Il est bien évident que l’Allemagne entrera maintenant volontairement et rapidement en contact avec un nouveau gouvernement tunisien, élu cette fois-ci par le peuple, même s’il s’agit d’abord d’un gouvernement transitoire jusqu’à ce que la Constitution se trouvant déjà dans un stade avancé de préparation, soit adoptée sous peu, mais dans un délai d’une année au plus tard.

Nous souhaitons à la Tunisie que les ambitions pour parvenir à une sorte de gouvernement d’unité ou au moins d’intérêt national ainsi que les consultations sur la base d’un large consensus, seront couronnées de succès. Comme il est de coutume à travers le monde, en Tunisie aussi beaucoup de belles paroles ont été prononcées au cours de la campagne électorale. Il est cependant de coutume aussi partout que les gouvernements seront jugés à la fin en premier lieu d’après leurs actes.

Quant à moi, je ne partage pas les soucis de quelques-uns, et notamment l’avis de quelques voix étrangères selon lesquelles il y a le risque que la Tunisie tombe d’un extrême, à savoir de l’autocratie dictatoriale du régime déchu, à l’autre extrême à savoir d’autres formes de non liberté et de non-égalité. Cela n’était pas du tout l’objectif de sa révolution.

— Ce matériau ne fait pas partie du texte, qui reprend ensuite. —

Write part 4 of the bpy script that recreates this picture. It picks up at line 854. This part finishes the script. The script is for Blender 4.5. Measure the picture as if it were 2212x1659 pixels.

Et la Tunisie a, comme premier pays arabe, la vraie chance de prouver au monde qu’il n’y a pas d’incompatibilité entre l’islam et la démocratie.

Je fais confiance aux décisions responsables des futurs gouvernements tunisiens de fournir tous les efforts pour le véritable bien-être du peuple dans le sens d’une vraie liberté politique et civile, d’une prospérité économique, d’une justice sociale et d’une société ouverte et tolérante.

Dans ce sens, tous nos meilleurs vœux accompagneront le peuple tunisien sur son chemin vers une Tunisie nouvelle, autodéterminée, démocratique et respectant tous les droits fondamentaux universels; une Tunisie qui peut servir une fois de plus de modèle pour beaucoup d’autres pays.